Oil, grease, and paint — These impurities, if not removed, bake onto the boiler tubes, causing tube overheating and eventual failure. Oil and grease can also cause boiler water foaming, which results in carryover of solids, leading to superheater and turbine deposition.

It is just as important to have the cleanest heat transfer surfaces in the boiler at start-up as it is during actual operation.



Most manufacturers of medium- to high-pres­sure boilers recommend procedures for pre-startup boil-out. Follow their procedures without exception.

Care must be taken when boiling out a unit containing non-drainable superheaters. The superheater must be isolated so that none of the boil-out chemicals enters this area of the boiler. This is because the chemicals used in the pro­cedure are not volatile; if the boil-out solution should enter the superheater, the solids will be left behind, resulting in a potential superheater failure.

Additionally, the normal sight glass should be replaced with a temporary glass before the boil-out starts because the solution in the boiler will be highly alkaline, and the sight glass will become etched.


Typical boil-out chemicals used are combina­tions of trisodium phosphate, soda ash, caustic soda, and surfactants. The boil-out of high-pressure units will primarily use disodium phosphate and surfactants.

Typical combinations and concentrations of boil-out chemicals are shown in the table below


Prior to the actual chemical boil-out of the waterside, flush all loose debris from the feedwater and boiler equipment with clean service water.


Typical boil-out chemical combinations and concentrations

Trisodium phosphate (Na3PO4•12H20) 5000 ppm
Caustic soda (NaOH) 500 ppm
Surfactant (low foaming) 250 ppm
Trisodium phosphate (Na3PO4•121-120) 2500 ppm
Caustic soda (NaOH) 2500 ppm
Surfactant (low foaming) 250 ppm
Trisodium phosphate (Na3PO4•12H20) 1500 ppm
Caustic soda (NaOH) 1500 ppm
Soda ash (Na2CO3) 1500 ppm
Surfactant (low foaming) 250 ppm
Trisodium phosphate (Na3PO4•121-120) 4600 ppm
Disodium phosphate (Na2HPO4) 100 ppm
Surfactant (low foaming) 250 ppm



An alkaline boil-out, normally used to remove contaminants, removes the protective coatings applied during construction, plus any oil or grease that accumulated during erection, instal­lation, or repair. The boil-out should be a type that provides the greatest detergent, emulsifying, and dispersing action possible.

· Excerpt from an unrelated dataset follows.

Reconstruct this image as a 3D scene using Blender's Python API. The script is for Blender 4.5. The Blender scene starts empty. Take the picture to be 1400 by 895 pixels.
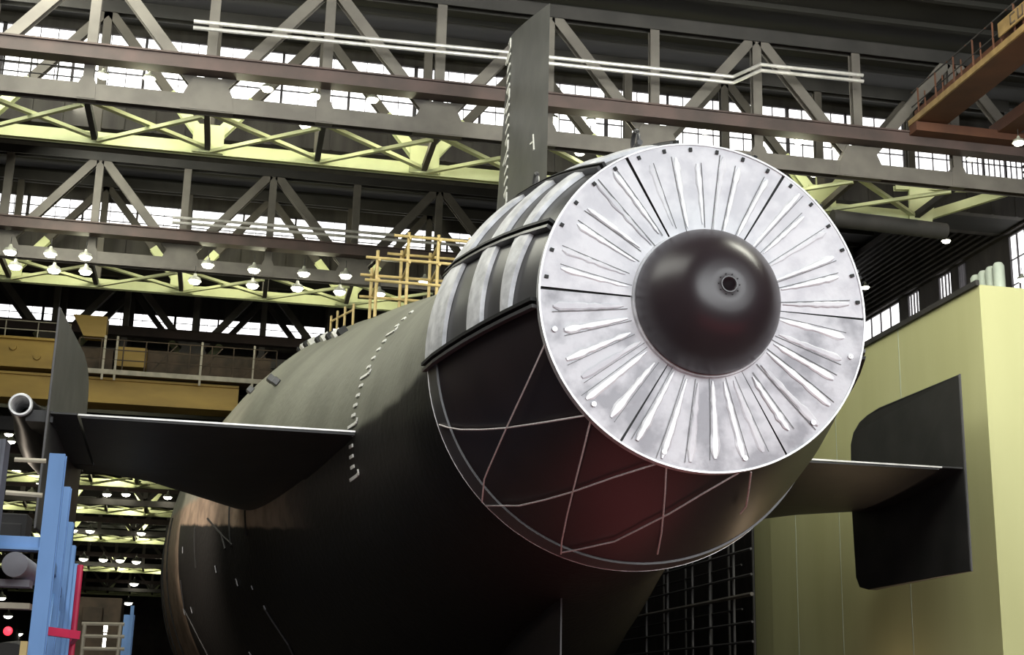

Even after boil-out is complete, small amounts of iron oxide corrosion products and mill scale are present in the boiler. Most boiler manufac­turers recommend that acid cleaning for the removal of these deposits be delayed a short time until operations at fairly high capacities have carried all loose scales and oxides from the feedwater lines to the boiler. During the initial operation and before acid cleaning, the boiler should be operated at a higher than normal blowdown rate so that the suspended solids entering the boiler will be removed. Addition­ally, the practice of bottom blowdown should be applied where possible. It should be kept in mind that some boilers are not designed for bottom blowdown.

Mill scale is the formation of thin sheets of iron oxide that forms during the manufacture of the tubes. This material is not adequately removed during an alkaline boil-out and is more com­pletely removed with acid cleaning.